Subieron a un monte alto. Su rostro se llenó de luz y sus vestidos resplandecían, transmitiendo el fulgor interno que brotaba de un cuerpo como el sol. ¿Qué impresión causó esta visión en los tres escogidos que subieron a la montaña con él?
Pero aún hubo más. Se aparecieron dos personajes clave de las antiguas Escrituras: Moisés, el fundador y legislador, junto a Elías, el profeta. La Escritura hablando con la Palabra, los antiguos profetas conversando con el Mesías: ¿podía haber mayor privilegio para los tres pescadores del lago de Galilea?
Pero aún hubo más. Llegaron la nube y el trueno. Como en los tiempos primeros, Dios se hacía presente con toda su grandeza y pronunciaba su palabra. Ya no eran ni Moisés ni Elías, no eran la Ley ni los profetas, no se trataba de las Escrituras, sino de la misma voz viva del Todopoderoso.
No sabemos lo que dijeron Moisés y Elías, no sabemos lo que les dijo Jesús. Pero sí se nos dice lo que dijo la voz, y sabemos quiénes eran sus destinatarios: los tres escogidos y, junto a ellos, nosotros, lectores creyentes que, gracias al Evangelio, somos subidos al monte y podemos hacernos presentes en la misma escena del Tabor.
La voz dice de forma muy clara: “Este es mi Hijo, el amado, en quien me complazco. Escuchadlo”.
Tenemos una doble reacción de los discípulos en el relato. Ante los primeros acontecimientos, la transfiguración y la presencia de los personajes de las Escrituras, Pedro responde con agradecimiento y propone construir tres tiendas, como signo de encuentro con la divinidad. Se está a gusto con Jesús y las Escrituras, existen deseos de permanecer para aquellos que han descubierto su belleza.
Pero la propuesta de Pedro no obtiene respuesta: la nube y la voz interrumpen su discurso. Llega, entonces, la segunda reacción de aquellos espectadores privilegiados: caen de bruces, llenos de espanto.
Cuando Dios en persona irrumpe en nuestras vidas, no siempre es gusto lo que produce de inmediato, sino sentimientos de pequeñez y desbordamiento ante el misterio. ¿Quién se ha revelado en la nube y la voz?
Es Dios quien habla, claramente, pero nos habla de Jesús, el que hablaba con las Escrituras, el que irradia luz desde su carne ungida. Dios se revela diciéndonos quién es Jesús. Afirmándolo como Hijo, el Todopoderoso se nos descubre como Padre. Dios existe frente al Hijo: “Este es el amado, en quien me complazco”. Ser Dios consiste en amar a Jesús.

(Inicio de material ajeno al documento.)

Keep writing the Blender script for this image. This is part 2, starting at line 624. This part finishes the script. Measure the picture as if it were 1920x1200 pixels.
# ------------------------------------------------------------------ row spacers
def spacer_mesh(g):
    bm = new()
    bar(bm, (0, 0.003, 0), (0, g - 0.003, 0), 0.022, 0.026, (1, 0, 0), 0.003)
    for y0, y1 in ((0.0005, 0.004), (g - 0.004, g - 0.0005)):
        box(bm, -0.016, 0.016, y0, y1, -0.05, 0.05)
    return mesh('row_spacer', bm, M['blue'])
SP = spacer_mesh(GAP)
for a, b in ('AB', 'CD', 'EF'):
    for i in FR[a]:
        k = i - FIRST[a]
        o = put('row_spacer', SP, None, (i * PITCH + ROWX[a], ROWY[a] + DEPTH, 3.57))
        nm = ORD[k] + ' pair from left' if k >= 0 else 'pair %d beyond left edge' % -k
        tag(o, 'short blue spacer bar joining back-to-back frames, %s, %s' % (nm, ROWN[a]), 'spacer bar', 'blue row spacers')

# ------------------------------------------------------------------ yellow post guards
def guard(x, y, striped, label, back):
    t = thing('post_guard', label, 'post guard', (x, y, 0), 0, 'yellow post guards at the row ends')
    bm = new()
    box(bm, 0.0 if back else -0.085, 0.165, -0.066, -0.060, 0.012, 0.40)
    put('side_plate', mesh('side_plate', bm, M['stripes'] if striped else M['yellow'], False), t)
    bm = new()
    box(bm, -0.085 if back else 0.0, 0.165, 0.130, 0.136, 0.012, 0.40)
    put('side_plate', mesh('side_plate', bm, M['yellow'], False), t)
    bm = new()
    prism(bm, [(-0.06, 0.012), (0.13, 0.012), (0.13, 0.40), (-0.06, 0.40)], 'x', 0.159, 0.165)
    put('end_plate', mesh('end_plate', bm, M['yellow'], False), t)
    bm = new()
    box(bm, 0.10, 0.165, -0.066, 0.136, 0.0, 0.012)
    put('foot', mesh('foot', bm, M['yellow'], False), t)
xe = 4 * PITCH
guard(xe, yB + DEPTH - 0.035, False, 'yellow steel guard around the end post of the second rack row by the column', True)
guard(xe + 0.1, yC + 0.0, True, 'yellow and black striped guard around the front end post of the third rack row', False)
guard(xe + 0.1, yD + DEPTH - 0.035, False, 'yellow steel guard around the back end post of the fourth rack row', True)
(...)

Sin el Hijo, es imposible conocer al Padre. Sin el Padre que lo ama, es imposible comprender el misterio del Hijo. Mirando a Jesús conocemos al Padre; escuchando a Dios conocemos al Hijo. Porque el ser es comunión, porque Dios es amor, porque la razón es relación.
También nosotros podemos conocernos cuando alguien nos llama y nos ama, y pronuncia nuestros nombres. Cuando salimos de nosotros mismos para afirmar al otro, para buscar su rostro o para levantar su dolor, entonces vamos conociendo quiénes somos. Solo conoce quien se relaciona, solo comprende quien ama, solo se hace sabio quien sale de sí mismo.
Produce resplandor aquel cuerpo que está en diálogo con los demás y está habitado por el amor de Dios. Se transfigura y se llena de belleza quien vive de la palabra y del amor, quien habla y es querido. No somos nada si la palabra no nos habita, si el amor no nos transfigura. No somos nada sin los demás, sin Dios.
¿Qué debemos hacer? La visión del Tabor acaba en un mandato: “¡Escuchadle!” Dios nos habla para que escuchemos a Jesús, en sus palabras está la clave para seguir comprendiendo. Dios nos habla en las palabras de Jesús, porque él es la Palabra en persona.
El antiguo Israel había recibido un mandato: “¡Escucha, Israel…!” Ahora, los hijos de Israel, también son llamados a escuchar. Pero, ahora, lo que más importa no es tanto el contenido sino a quién se debe escuchar: la Palabra de Dios se ha hecho carne en los labios de Jesús.